Relational object rearrangement (ROR) tasks (e.g. put plate in rack) require a robot to manipulate objects with precise semantic and geometric reasoning. Existing approaches either rely on pre-collected demonstrations that struggle to capture complex geometric constraints or generate goal-state observations to capture semantic and geometric knowledge, but fail to explicitly couple object transformation with action prediction, resulting in errors due to generative noise. To address these limitations, we propose Imagine2Act, a 3D imitation-learning framework that incorporates semantic and geometric constraints of objects into policy learning to tackle high-precision manipulation tasks.

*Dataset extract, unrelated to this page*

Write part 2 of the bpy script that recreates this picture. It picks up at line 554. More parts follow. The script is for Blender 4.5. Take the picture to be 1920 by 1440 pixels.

We first generate imagined goal images conditioned on language instructions and reconstruct corresponding 3D point clouds to provide robust semantic and geometric priors. This imagined goal point clouds serve as additional inputs to the policy model, while an object–action consistency strategy with soft pose supervision explicitly aligns predicted end-effector motion with generated object transformation. This design enables Imagine2Act to reason about semantic and geometric relationships between objects and predict accurate actions across diverse tasks. Experiments in both simulation and real world demonstrate that Imagine2Act outperforms previous state-of-the-art policies.

Before robot execution, the semantic–geometric constraint generation module produces an imagined point cloud conditioned on the initial observation. During training, this imagined point cloud is used as an additional input to the policy. Furthermore, by introducing Object–Action Consistency Learning, we compute the transformation between the initial and imagined object poses, which serves as an auxiliary prior input and contributes a loss term that enforces the strong correlation between object transformation and end-effector motion.